- What is needed: From the listing below, copy only the lines running from the line that contains "both('X', QX, E2, QY, PY+tk, lambda" to the line that contains "both('Y', QY, E2, QX, QX+2*tk, lambda", both included.

- Provided material:
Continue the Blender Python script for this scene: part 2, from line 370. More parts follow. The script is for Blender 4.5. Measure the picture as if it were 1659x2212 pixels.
* * *
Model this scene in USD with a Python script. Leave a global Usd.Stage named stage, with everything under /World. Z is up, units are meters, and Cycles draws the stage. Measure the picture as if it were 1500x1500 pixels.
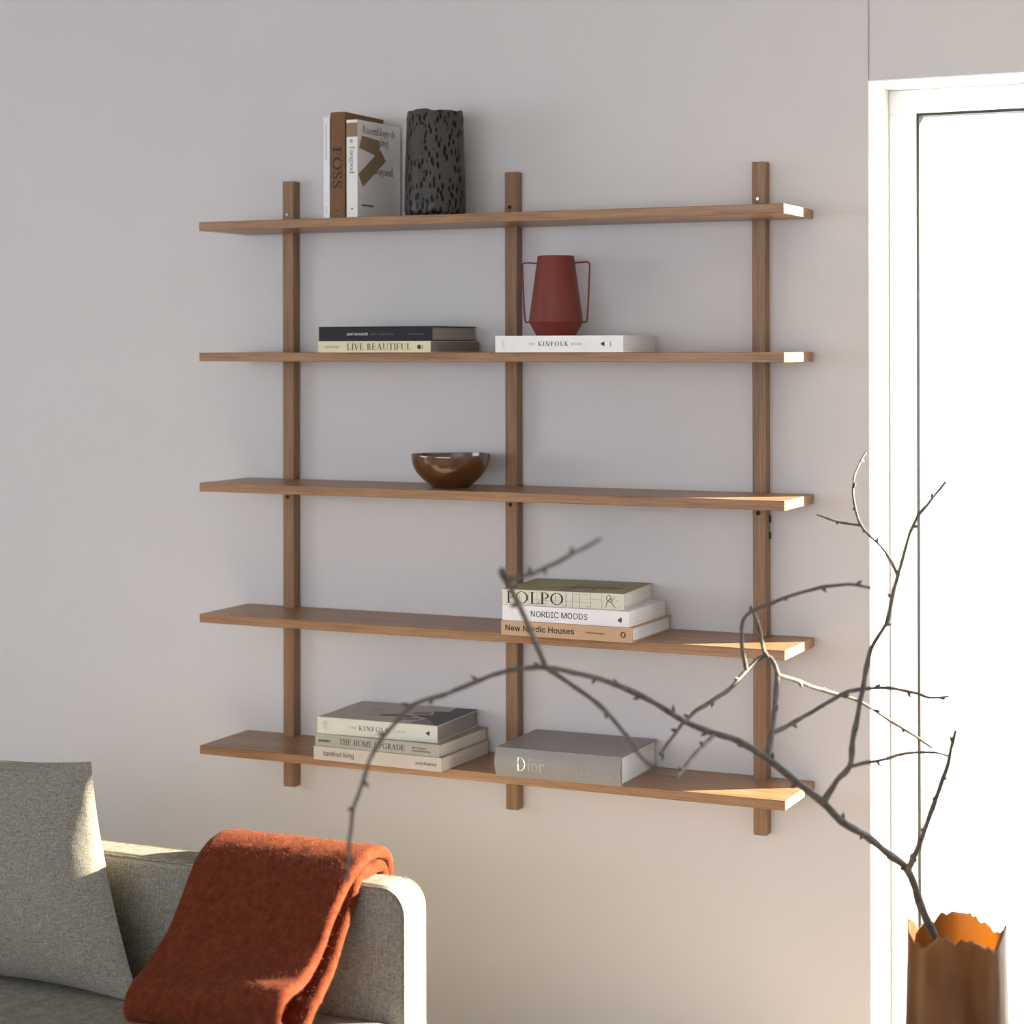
...
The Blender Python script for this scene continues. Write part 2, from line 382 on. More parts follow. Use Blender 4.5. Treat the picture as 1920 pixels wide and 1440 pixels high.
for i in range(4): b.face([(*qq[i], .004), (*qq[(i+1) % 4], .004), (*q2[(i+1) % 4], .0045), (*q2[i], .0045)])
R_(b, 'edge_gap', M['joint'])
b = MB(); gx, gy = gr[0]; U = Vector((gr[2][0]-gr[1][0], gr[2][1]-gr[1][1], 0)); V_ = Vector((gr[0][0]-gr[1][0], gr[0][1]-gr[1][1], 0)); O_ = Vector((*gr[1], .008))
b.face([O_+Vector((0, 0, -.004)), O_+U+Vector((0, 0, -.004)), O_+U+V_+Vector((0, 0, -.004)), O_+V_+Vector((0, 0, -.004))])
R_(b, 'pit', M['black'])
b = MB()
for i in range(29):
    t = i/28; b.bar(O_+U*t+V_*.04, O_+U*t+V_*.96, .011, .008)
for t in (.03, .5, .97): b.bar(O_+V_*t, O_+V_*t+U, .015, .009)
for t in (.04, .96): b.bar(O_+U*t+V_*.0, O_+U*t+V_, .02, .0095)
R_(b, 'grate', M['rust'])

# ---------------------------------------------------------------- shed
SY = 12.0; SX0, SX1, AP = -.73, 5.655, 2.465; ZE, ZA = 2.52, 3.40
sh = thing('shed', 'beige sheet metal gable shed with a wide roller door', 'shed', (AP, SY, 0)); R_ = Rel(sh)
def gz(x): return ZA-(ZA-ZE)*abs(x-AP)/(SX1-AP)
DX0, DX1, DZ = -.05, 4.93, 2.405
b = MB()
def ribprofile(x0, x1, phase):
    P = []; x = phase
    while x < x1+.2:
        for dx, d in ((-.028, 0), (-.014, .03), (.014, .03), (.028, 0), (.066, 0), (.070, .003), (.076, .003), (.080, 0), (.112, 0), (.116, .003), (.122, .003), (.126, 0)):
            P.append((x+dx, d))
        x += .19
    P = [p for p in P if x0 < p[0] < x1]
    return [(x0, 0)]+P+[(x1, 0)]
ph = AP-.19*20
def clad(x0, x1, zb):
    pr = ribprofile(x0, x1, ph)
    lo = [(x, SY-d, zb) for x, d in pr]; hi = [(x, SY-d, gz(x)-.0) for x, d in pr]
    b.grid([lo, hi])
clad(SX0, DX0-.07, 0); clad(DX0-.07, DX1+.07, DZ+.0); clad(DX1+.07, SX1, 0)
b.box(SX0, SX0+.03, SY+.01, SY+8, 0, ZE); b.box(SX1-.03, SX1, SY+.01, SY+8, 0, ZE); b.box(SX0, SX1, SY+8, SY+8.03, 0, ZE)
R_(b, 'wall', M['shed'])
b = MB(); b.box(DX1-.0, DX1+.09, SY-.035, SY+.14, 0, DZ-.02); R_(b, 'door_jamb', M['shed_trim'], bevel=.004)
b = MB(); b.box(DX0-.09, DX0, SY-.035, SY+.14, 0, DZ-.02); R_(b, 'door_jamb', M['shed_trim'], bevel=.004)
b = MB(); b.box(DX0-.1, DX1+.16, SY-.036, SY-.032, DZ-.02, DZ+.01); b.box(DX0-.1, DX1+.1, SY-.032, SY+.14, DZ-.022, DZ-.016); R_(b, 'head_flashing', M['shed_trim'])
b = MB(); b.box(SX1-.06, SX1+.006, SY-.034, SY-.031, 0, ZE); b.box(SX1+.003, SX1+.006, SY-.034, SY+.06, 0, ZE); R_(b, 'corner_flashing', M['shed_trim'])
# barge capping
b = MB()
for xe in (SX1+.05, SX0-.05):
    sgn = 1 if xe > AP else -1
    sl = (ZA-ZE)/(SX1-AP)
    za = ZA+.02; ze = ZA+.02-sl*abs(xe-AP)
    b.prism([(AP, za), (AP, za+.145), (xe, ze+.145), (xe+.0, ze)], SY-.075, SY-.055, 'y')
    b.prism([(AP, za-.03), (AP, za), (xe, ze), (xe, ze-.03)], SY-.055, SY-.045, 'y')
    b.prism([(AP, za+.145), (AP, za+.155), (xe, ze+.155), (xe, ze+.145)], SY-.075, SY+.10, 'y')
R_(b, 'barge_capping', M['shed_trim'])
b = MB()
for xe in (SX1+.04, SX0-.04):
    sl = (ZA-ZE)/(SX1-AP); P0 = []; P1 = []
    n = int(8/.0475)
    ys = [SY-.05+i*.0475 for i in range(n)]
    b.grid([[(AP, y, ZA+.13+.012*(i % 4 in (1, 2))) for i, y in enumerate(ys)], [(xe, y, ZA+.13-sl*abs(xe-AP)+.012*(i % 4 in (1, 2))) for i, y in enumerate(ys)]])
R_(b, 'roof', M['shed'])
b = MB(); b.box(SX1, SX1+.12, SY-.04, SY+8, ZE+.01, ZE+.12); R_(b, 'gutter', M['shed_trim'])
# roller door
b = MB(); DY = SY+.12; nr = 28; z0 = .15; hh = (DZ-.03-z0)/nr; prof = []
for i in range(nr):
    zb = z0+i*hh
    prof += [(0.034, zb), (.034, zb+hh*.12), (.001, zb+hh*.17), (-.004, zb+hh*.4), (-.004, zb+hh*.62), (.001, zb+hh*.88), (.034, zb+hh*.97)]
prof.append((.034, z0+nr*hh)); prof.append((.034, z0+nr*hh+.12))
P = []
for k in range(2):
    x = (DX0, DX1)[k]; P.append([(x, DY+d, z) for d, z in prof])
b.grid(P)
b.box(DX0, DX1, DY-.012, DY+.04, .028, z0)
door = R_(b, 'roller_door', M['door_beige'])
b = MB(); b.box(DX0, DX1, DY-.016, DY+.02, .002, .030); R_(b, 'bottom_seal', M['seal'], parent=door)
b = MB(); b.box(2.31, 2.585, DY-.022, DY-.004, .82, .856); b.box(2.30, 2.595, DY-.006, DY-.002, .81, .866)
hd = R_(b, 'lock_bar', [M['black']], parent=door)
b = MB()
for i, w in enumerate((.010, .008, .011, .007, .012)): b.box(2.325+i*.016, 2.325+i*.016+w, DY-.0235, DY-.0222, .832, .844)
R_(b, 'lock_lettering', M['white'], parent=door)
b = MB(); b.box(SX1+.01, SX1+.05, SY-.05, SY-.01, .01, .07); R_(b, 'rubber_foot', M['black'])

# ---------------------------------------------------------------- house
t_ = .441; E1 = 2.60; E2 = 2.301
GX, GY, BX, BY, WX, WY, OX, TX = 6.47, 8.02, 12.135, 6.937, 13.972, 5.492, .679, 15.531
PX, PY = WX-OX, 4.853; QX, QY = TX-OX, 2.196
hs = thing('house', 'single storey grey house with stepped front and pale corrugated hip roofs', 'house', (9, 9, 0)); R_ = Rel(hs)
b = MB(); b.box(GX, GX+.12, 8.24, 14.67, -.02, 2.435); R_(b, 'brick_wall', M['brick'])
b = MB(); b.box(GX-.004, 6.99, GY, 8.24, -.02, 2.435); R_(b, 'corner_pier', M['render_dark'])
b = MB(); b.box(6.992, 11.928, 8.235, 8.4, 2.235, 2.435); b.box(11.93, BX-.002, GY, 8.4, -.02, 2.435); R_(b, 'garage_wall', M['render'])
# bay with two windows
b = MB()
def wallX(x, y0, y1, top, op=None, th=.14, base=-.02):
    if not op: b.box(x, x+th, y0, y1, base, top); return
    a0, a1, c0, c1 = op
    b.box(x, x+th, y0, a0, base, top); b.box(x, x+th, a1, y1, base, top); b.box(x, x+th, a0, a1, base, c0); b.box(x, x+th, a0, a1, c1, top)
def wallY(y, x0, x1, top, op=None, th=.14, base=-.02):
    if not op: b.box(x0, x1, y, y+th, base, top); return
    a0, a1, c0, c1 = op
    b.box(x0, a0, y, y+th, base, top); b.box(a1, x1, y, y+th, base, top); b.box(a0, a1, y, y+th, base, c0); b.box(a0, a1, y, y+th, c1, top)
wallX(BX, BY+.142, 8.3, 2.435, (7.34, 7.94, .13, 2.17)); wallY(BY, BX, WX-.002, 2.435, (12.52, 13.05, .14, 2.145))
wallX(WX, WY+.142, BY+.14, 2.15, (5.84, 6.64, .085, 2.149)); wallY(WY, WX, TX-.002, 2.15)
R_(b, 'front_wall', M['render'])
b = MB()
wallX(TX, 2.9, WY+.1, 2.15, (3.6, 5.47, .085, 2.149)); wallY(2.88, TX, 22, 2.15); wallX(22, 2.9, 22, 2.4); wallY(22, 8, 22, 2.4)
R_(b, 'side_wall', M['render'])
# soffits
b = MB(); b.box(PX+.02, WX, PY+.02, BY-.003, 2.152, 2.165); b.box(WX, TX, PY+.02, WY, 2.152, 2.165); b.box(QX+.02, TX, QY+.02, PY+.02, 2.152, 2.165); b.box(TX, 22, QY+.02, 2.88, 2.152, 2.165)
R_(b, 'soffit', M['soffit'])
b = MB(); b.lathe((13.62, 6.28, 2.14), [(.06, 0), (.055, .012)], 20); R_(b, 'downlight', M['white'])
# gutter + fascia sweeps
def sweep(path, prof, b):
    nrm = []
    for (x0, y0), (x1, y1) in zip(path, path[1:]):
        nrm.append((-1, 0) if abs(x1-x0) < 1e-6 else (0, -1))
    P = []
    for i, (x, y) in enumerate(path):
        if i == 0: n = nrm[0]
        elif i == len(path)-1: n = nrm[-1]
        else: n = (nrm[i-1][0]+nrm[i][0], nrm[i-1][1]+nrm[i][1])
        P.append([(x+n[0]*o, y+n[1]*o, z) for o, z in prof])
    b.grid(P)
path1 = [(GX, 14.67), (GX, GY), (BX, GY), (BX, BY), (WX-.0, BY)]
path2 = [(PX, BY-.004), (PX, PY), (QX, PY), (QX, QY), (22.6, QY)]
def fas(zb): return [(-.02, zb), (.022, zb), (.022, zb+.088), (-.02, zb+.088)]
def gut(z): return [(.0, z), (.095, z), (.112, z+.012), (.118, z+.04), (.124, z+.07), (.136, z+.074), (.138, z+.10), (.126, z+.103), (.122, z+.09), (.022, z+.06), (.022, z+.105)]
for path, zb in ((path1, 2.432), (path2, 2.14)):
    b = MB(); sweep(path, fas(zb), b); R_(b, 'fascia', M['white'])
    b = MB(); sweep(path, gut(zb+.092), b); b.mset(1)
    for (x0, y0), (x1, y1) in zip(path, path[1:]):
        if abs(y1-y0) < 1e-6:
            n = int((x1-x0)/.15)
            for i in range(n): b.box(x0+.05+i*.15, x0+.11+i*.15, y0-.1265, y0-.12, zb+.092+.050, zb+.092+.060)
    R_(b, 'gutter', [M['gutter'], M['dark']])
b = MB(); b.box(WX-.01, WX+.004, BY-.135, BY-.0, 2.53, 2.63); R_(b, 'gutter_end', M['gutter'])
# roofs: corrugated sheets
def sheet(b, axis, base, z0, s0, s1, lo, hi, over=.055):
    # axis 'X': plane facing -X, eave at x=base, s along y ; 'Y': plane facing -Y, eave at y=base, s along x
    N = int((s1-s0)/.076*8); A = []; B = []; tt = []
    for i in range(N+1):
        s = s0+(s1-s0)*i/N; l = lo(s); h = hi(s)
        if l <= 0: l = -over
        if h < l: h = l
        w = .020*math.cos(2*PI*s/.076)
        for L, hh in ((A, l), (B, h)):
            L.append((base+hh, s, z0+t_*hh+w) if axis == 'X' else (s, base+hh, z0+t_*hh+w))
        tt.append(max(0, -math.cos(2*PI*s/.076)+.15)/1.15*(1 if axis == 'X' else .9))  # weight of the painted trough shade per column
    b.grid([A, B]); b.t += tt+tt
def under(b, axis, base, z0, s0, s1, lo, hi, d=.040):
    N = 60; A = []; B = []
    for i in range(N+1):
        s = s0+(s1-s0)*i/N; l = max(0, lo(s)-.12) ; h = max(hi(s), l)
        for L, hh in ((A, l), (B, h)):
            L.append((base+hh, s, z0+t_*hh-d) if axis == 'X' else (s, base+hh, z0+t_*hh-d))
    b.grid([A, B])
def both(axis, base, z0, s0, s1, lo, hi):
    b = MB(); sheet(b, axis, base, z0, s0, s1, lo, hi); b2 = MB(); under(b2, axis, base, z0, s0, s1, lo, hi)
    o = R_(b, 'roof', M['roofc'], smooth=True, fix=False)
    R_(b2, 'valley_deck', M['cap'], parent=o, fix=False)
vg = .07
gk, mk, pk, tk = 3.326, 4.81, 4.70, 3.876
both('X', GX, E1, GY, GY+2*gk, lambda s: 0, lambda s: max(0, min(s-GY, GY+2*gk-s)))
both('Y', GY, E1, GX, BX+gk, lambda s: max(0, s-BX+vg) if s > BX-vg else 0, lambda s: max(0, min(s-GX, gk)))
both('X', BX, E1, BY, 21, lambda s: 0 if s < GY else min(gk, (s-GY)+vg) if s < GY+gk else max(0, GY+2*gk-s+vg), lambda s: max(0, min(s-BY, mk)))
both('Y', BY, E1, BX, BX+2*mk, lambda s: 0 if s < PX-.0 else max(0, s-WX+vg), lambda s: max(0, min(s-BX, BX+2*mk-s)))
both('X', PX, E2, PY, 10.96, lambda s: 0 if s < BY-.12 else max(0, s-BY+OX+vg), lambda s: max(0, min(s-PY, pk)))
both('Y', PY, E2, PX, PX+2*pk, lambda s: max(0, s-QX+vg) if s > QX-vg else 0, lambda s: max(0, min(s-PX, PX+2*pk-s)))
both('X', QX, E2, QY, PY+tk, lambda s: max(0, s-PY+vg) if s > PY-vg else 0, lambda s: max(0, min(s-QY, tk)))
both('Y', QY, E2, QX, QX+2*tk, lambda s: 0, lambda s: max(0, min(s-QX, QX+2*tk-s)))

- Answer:
both('X', QX, E2, QY, PY+tk, lambda s: max(0, s-PY+vg) if s > PY-vg else 0, lambda s: max(0, min(s-QY, tk)))
both('Y', QY, E2, QX, QX+2*tk, lambda s: 0, lambda s: max(0, min(s-QX, QX+2*tk-s)))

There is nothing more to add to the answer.